Tıpkı Mısır gibi Tunus’ta da dikta rejiminin 2011 yılında halk ayaklanması ile devrilmesinden sonra Ennahda Hareketi iktidara gelmişti. Ancak Ennahda’nın karizmatik lideri Raşid Gannuşi, Mısır’dan farklı olarak cumhurbaşkanlığı koltuğuna ülkenin önde gelen laik isimlerinden Munsif Marzuki’nin oturmasını sağlamıştı. Parlamento seçimlerinde yüzde 40 oy almasına rağmen Ennahda, oluşturduğu kabinede önemli koltukları yine liberal ve laik partilere ayırmıştı. Ancak buna rağmen bazı muhalif partiler, ülkenin hızla dini bir zemine kaydığını öne sürerek seçimlerin yenilenmesini ve dini partilerin siyasetteki etkisinin sınırlandırılmasını istiyor. Mısır’daki gibi Tunus’ta da ordu, polis ve istihbaratın ana omurgasını Zeynel Abidin bin Ali döneminin isimleri oluşturuyor. Ayrıca Tunus halkı, Mısır’ın aksine Arap dünyasının en liberal ve laik toplumlarından biri olarak gösteriliyor.

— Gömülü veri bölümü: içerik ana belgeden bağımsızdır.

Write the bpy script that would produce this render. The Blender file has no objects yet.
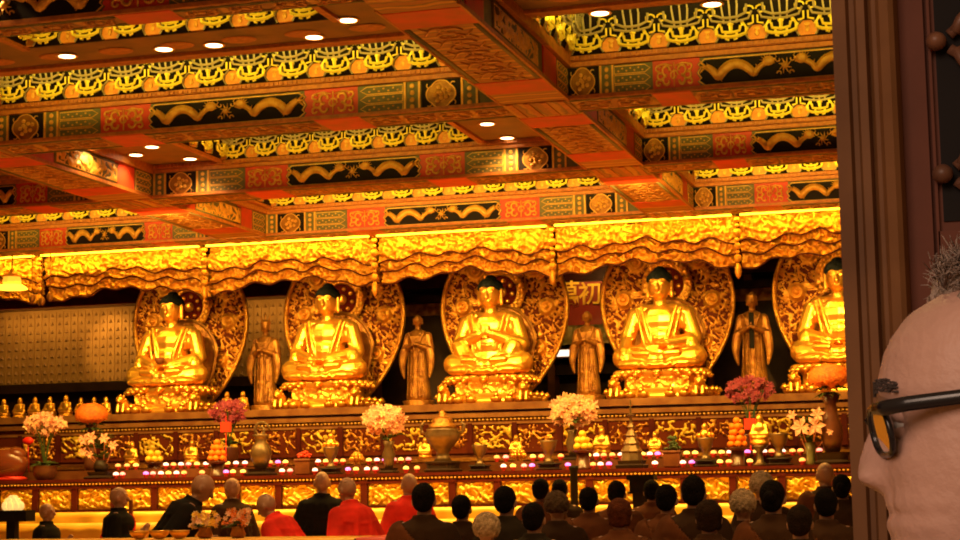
import bpy, math, random
from mathutils import Vector, Matrix, noise
R = random.Random(7)
pi = math.pi
C = bpy.context.scene.collection
sc = bpy.context.scene
# ------------------------------------------------------------------ camera (eye height 1.6 m, looking left into the hall)
F = 1774.0; CX, CY = 480.0, 270.0
EYE = Vector((0, 0, 1.6))
vY = Vector((520, -210, -F)).normalized()
vX = Vector((6180, 324, F)).normalized()
vX = (vX - vY * vX.dot(vY)).normalized()
vZ = vX.cross(vY)
M3 = Matrix((vX, vY, vZ))            # camera space -> world
cam_d = bpy.data.cameras.new('camera'); cam = bpy.data.objects.new('camera', cam_d); C.objects.link(cam)
cam_d.sensor_width = 36.0; cam_d.lens = 36.0 * F / 960.0; cam_d.clip_start = 0.05; cam_d.clip_end = 200
cam.matrix_world = Matrix.Translation(EYE) @ M3.to_4x4()
sc.camera = cam
def P(px, py, Y):
    d = M3 @ Vector((px - CX, -(py - CY), -F)); return EYE + d * (Y / d.y)
def PZ(px, py, z):
    d = M3 @ Vector((px - CX, -(py - CY), -F)); return EYE + d * ((z - 1.6) / d.z)
# ------------------------------------------------------------------ materials
def mat(name, col, rough=.5, metal=0., col2=None, scale=8., bump=0., bscale=None, emit=None, estr=0., objcol=False, alpha=None, spec=None, detail=4.):
    m = bpy.data.materials.new(name); m.use_nodes = True
    nt = m.node_tree; b = nt.nodes['Principled BSDF']
    b.inputs['Base Color'].default_value = (*col, 1); b.inputs['Roughness'].default_value = rough; b.inputs['Metallic'].default_value = metal
    if spec is not None: b.inputs['Specular IOR Level'].default_value = spec
    tc = nt.nodes.new('ShaderNodeTexCoord')
    src = None
    if objcol:
        oi = nt.nodes.new('ShaderNodeObjectInfo'); src = oi.outputs['Color']
    if col2 is not None or objcol:
        n = nt.nodes.new('ShaderNodeTexNoise'); n.inputs['Scale'].default_value = scale; n.inputs['Detail'].default_value = detail
        nt.links.new(tc.outputs['Object'], n.inputs['Vector'])
        r = nt.nodes.new('ShaderNodeValToRGB'); r.color_ramp.elements[0].position = .36; r.color_ramp.elements[1].position = .64
        if objcol:
            r.color_ramp.elements[0].color = (.65, .65, .65, 1); r.color_ramp.elements[1].color = (1.2, 1.2, 1.2, 1)
            mx = nt.nodes.new('ShaderNodeMix'); mx.data_type = 'RGBA'; mx.blend_type = 'MULTIPLY'; mx.inputs[0].default_value = 1
            nt.links.new(src, mx.inputs[6]); nt.links.new(n.outputs['Fac'], r.inputs['Fac']); nt.links.new(r.outputs['Color'], mx.inputs[7])
            nt.links.new(mx.outputs[2], b.inputs['Base Color'])
        else:
            r.color_ramp.elements[0].color = (*col, 1); r.color_ramp.elements[1].color = (*col2, 1)
            nt.links.new(n.outputs['Fac'], r.inputs['Fac']); nt.links.new(r.outputs['Color'], b.inputs['Base Color'])
    if bump:
        n2 = nt.nodes.new('ShaderNodeTexNoise'); n2.inputs['Scale'].default_value = bscale or scale * 3; n2.inputs['Detail'].default_value = 3
        nt.links.new(tc.outputs['Object'], n2.inputs['Vector'])
        bp = nt.nodes.new('ShaderNodeBump'); bp.inputs['Strength'].default_value = bump; bp.inputs['Distance'].default_value = .03
        nt.links.new(n2.outputs['Fac'], bp.inputs['Height']); nt.links.new(bp.outputs['Normal'], b.inputs['Normal'])
    if emit:
        b.inputs['Emission Color'].default_value = (*emit, 1); b.inputs['Emission Strength'].default_value = estr
    if alpha is not None:
        b.inputs['Transmission Weight'].default_value = alpha
    return m
def stripes(name, c1, c2, freq, axis=0, rough=.5, metal=0., sharp=.5, c3=None):
    """painted stripes / bands along an object axis"""
    m = bpy.data.materials.new(name); m.use_nodes = True; nt = m.node_tree; b = nt.nodes['Principled BSDF']
    tc = nt.nodes.new('ShaderNodeTexCoord'); mp = nt.nodes.new('ShaderNodeMapping'); nt.links.new(tc.outputs['Object'], mp.inputs['Vector'])
    w = nt.nodes.new('ShaderNodeTexWave'); w.wave_type = 'BANDS'; w.bands_direction = 'XYZ'[axis]; w.inputs['Scale'].default_value = freq
    w.inputs['Distortion'].default_value = 3.0; w.inputs['Detail'].default_value = 2; w.inputs['Detail Scale'].default_value = 2.2
    nt.links.new(mp.outputs['Vector'], w.inputs['Vector'])
    r = nt.nodes.new('ShaderNodeValToRGB'); r.color_ramp.elements[0].position = sharp - .08; r.color_ramp.elements[1].position = sharp + .08
    r.color_ramp.elements[0].color = (*c1, 1); r.color_ramp.elements[1].color = (*c2, 1)
    if c3: e = r.color_ramp.elements.new(.9); e.color = (*c3, 1)
    nt.links.new(w.outputs['Fac'], r.inputs['Fac']); nt.links.new(r.outputs['Color'], b.inputs['Base Color'])
    b.inputs['Roughness'].default_value = rough; b.inputs['Metallic'].default_value = metal
    return m
G_STATUE = mat('statue_gold', (.95, .50, .07), .30, .85, (.88, .40, .05), 5., .10, 14.)
G_CARVE = mat('carved_gold', (.90, .46, .06), .34, .8, (.70, .27, .03), 9., .5, 40.)
G_DARK = mat('aged_gold', (.50, .22, .035), .4, .7, (.28, .10, .02), 7., .4, 30.)
G_BRIGHT = mat('bright_gilding', (1.0, .66, .06), .4, .35, (.85, .48, .04), 12., .2, 40.)
G_PAINT = mat('gold_paint', (.95, .50, .07), .45, .2, (.75, .34, .04), 14.)
YEL = mat('yellow_gilded_bracket', (.95, .72, .06), .42, .2)
BRK2 = mat('dim_gilded_bracket', (.42, .32, .16), .45, .2)  # greyer gold: the dimness of the upper tier is in the colour
PETAL = mat('orange_lotus_panel', (.85, .33, .04), .5, .1, (.75, .24, .03), 20.)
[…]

Her ne kadar Gannuşi, Mısır benzeri bir senaryo ile karşılaşmayacaklarını belirtse de muhalif partiler, Ennahda yönetimini devirmek için ülke genelinde büyük gösteriler düzenlemeyi planlıyor. Her iki ülkede iktidara getirilen suçlamaların birebir benzerliği de dikkat çekiyor. Tunuslu muhalifler bu yılbaşında suikastla hayatını kaybeden Şükri Beliyd’den sonra İbrahimi’nin de Ennahda tarafından öldürüldüğünü ileri sürüyor. Mısırlı muhalifler de Sina’daki terör eylemlerinin arkasında Müslüman Kardeşler’in olduğunu iddia ediyor. Her iki ülkede de gittikçe artan güvenlik sorunu ve terör eylemleri karşısında güvenlik güçlerinin sessizliği büyük bir benzerlik gösteriyor, anayasa çalışmalarında uzlaşma sağlanamıyor, bürokrasi yönetimlere karşı sert bir direniş sergiliyor.